▸ **Description of the task**: Collect each line of the entries that holds the string "picture".

※

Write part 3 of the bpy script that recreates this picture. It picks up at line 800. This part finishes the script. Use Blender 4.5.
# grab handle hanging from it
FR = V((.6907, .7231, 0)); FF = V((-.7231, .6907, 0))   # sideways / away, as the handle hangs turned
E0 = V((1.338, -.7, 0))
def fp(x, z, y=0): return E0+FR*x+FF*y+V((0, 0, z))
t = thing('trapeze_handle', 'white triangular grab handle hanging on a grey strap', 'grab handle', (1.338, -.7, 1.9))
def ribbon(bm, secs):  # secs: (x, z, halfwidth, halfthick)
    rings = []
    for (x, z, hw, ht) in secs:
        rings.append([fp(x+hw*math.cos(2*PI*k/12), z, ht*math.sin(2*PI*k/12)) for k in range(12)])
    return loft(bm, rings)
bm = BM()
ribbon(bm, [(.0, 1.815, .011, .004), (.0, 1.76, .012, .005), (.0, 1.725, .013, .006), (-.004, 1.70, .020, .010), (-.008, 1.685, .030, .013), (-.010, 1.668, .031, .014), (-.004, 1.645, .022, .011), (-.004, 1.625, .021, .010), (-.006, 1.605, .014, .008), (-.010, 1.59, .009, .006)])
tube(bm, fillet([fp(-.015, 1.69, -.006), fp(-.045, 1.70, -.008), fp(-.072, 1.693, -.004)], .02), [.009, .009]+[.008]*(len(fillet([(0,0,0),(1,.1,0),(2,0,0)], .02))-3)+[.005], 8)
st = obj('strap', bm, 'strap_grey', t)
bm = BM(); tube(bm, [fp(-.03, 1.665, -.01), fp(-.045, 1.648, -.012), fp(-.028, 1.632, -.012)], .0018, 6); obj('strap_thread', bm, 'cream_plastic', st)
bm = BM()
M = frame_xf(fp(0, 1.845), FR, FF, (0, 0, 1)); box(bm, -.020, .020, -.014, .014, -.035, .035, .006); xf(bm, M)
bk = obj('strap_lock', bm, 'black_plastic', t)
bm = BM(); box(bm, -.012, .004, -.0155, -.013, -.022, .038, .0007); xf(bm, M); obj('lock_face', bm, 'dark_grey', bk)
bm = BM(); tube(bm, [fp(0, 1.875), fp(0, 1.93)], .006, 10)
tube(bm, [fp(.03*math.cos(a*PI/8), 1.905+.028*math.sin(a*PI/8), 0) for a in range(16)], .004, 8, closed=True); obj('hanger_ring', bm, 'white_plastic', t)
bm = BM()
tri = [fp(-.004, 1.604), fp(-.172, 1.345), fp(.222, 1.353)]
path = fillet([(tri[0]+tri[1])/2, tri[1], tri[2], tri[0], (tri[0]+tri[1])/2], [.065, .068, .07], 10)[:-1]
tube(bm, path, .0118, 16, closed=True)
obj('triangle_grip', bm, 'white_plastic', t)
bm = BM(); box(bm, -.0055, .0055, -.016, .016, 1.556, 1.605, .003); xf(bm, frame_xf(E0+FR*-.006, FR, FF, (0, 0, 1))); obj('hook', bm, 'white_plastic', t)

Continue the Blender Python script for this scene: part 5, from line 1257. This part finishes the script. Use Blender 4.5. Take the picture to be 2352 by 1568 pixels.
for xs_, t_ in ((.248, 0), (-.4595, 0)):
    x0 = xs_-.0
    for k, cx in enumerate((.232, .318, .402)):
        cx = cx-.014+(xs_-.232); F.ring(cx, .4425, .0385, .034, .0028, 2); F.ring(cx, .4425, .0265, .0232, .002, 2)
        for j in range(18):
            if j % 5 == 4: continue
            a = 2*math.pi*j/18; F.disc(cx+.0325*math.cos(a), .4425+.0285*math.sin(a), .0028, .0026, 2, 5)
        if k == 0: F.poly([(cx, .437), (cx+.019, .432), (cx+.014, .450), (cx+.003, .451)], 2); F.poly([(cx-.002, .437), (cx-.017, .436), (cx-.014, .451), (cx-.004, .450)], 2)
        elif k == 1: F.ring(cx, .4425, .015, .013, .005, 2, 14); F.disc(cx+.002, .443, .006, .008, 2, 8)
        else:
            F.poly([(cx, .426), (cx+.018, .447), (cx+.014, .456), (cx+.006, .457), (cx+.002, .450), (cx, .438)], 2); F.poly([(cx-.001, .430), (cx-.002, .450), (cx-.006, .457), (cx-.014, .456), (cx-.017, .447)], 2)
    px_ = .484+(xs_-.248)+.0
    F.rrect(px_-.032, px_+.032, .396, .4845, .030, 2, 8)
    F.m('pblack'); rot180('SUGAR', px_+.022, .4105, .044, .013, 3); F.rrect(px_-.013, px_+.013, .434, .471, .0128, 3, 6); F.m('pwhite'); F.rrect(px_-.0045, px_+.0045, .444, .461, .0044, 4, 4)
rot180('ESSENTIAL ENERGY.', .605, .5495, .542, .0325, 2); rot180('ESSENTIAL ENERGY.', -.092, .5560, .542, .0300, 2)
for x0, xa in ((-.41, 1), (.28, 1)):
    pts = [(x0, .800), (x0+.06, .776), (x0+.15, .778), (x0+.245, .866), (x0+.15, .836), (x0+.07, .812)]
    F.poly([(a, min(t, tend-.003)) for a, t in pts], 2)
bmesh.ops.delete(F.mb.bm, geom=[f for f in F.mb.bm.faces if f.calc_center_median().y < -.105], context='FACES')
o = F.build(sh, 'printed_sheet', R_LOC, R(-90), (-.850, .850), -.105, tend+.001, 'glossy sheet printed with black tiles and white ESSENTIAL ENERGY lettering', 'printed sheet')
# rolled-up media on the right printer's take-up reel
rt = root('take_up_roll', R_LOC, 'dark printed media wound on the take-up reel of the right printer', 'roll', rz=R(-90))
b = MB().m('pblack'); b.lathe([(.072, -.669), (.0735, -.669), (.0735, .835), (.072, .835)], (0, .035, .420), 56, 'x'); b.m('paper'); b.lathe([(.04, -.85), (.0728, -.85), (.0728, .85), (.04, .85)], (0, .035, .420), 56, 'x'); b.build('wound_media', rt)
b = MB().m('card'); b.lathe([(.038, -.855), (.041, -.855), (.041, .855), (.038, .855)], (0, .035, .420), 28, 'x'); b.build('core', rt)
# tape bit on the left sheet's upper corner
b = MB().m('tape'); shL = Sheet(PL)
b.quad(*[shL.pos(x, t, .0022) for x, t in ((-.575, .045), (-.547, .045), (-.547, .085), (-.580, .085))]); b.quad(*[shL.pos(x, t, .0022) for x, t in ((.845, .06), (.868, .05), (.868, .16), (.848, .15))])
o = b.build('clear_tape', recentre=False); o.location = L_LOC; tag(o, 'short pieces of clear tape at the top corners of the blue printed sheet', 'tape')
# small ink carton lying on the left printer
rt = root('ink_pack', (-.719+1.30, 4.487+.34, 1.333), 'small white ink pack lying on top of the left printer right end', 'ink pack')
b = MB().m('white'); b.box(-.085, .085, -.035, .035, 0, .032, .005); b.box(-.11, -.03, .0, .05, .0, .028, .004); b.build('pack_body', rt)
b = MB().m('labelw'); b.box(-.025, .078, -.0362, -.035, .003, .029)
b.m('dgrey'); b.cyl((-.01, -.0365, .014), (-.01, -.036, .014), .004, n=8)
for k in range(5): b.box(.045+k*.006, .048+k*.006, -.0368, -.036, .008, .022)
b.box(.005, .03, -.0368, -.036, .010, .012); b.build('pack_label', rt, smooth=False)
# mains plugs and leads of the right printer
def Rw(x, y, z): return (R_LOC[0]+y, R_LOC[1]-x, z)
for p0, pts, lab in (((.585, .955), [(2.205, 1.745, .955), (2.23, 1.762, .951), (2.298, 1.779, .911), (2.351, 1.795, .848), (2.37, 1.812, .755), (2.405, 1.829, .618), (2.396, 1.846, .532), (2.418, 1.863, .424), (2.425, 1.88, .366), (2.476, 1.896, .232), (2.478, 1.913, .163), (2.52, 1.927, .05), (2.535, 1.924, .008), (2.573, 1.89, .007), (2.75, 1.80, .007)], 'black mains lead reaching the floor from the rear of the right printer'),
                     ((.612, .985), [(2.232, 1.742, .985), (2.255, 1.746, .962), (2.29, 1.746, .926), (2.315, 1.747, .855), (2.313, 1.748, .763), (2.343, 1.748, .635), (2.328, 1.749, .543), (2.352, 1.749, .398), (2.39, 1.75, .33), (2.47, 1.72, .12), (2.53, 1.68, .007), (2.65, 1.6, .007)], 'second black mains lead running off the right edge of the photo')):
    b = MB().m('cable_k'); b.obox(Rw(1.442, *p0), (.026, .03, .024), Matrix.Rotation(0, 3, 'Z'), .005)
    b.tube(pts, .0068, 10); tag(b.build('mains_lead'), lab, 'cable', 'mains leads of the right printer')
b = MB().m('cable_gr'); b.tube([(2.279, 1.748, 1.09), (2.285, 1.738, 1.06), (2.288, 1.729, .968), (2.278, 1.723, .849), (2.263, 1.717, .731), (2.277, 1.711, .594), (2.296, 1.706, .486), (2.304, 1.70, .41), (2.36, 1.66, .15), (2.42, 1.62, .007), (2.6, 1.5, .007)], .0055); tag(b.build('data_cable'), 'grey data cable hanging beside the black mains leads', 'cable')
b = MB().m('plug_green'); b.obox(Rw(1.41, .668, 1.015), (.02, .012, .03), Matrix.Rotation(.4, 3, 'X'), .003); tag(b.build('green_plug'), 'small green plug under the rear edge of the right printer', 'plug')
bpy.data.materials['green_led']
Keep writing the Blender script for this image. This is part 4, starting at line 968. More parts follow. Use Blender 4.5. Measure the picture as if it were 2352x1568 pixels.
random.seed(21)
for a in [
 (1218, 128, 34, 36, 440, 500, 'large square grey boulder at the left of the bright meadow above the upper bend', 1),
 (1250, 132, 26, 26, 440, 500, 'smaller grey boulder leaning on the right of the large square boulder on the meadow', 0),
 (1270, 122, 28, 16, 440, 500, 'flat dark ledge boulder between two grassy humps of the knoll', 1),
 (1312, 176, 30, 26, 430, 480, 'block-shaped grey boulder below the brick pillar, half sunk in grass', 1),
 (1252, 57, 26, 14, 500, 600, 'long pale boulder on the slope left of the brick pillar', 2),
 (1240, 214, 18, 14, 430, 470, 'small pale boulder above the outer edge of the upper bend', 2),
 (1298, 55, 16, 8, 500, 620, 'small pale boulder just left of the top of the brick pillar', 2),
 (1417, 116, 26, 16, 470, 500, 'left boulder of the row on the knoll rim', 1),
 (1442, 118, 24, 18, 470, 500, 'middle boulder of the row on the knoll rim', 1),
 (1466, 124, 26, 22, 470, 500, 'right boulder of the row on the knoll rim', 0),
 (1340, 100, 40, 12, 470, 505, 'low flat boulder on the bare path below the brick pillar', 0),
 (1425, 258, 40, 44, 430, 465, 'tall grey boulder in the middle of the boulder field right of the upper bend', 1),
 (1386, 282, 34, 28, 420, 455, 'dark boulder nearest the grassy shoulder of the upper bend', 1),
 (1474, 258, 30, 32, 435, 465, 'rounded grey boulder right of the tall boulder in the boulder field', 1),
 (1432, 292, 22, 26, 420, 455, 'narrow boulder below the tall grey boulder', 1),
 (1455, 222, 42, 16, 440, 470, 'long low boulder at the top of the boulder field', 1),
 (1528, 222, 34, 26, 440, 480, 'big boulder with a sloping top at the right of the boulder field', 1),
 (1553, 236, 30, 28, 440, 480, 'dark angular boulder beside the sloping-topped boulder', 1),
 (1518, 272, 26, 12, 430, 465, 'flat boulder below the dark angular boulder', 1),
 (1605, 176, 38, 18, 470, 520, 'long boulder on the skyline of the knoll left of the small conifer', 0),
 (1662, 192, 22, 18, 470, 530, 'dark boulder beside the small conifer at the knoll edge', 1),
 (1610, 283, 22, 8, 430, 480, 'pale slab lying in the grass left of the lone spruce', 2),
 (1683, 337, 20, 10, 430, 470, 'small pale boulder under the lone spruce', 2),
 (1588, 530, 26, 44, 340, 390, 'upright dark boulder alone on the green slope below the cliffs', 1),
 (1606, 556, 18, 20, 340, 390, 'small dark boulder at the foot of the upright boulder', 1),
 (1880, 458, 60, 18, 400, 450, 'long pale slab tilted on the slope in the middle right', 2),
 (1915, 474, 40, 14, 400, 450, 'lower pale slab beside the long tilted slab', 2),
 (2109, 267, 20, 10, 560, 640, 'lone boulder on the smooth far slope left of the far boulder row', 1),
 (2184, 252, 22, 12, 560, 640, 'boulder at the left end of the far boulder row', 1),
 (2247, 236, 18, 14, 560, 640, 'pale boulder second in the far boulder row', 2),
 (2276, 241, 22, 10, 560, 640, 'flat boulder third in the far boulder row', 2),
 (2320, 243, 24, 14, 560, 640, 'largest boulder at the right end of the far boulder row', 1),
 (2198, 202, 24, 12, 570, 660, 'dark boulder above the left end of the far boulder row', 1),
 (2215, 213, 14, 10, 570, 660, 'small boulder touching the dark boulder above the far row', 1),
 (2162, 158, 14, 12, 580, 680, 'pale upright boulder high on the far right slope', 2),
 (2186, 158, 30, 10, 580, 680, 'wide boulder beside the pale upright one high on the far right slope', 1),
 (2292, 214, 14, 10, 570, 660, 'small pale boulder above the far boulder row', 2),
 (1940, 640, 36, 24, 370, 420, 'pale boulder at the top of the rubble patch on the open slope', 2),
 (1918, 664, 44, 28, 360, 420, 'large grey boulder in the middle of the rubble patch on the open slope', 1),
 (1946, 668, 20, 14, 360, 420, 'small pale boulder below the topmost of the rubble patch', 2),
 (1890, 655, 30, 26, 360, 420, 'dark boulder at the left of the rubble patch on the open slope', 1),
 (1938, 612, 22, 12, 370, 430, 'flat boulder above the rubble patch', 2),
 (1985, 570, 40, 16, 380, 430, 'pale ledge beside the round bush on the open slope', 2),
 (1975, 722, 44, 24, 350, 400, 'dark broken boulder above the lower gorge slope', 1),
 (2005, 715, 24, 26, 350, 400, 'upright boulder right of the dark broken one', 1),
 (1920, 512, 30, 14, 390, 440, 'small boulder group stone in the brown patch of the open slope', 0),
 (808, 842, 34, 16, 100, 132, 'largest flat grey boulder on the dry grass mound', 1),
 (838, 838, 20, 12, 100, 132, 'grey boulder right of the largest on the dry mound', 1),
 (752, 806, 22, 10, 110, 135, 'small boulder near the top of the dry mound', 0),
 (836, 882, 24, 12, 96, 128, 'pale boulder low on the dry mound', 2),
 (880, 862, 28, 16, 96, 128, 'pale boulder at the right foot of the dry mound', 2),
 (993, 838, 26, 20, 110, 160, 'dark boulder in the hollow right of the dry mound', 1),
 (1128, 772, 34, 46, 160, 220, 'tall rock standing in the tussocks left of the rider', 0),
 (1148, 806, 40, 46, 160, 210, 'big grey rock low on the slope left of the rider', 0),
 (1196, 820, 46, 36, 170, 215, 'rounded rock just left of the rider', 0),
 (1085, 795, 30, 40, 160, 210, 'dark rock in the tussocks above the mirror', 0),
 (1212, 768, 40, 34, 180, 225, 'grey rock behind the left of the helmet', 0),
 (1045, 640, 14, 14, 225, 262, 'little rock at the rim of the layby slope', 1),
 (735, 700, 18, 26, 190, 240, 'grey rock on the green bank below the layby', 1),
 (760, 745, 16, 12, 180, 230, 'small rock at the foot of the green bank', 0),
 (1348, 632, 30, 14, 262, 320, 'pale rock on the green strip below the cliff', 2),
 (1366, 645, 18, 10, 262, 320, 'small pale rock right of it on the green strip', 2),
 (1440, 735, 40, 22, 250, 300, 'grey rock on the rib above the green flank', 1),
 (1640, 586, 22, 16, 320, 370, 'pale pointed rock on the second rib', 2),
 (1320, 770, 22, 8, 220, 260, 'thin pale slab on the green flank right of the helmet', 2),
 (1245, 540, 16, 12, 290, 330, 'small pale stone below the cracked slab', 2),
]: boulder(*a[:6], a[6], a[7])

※

▸ **Expected answer**:
Write part 3 of the bpy script that recreates this picture. It picks up at line 800. This part finishes the script. Use Blender 4.5.
Continue the Blender Python script for this scene: part 5, from line 1257. This part finishes the script. Use Blender 4.5. Take the picture to be 2352 by 1568 pixels.
Keep writing the Blender script for this image. This is part 4, starting at line 968. More parts follow. Use Blender 4.5. Measure the picture as if it were 2352x1568 pixels.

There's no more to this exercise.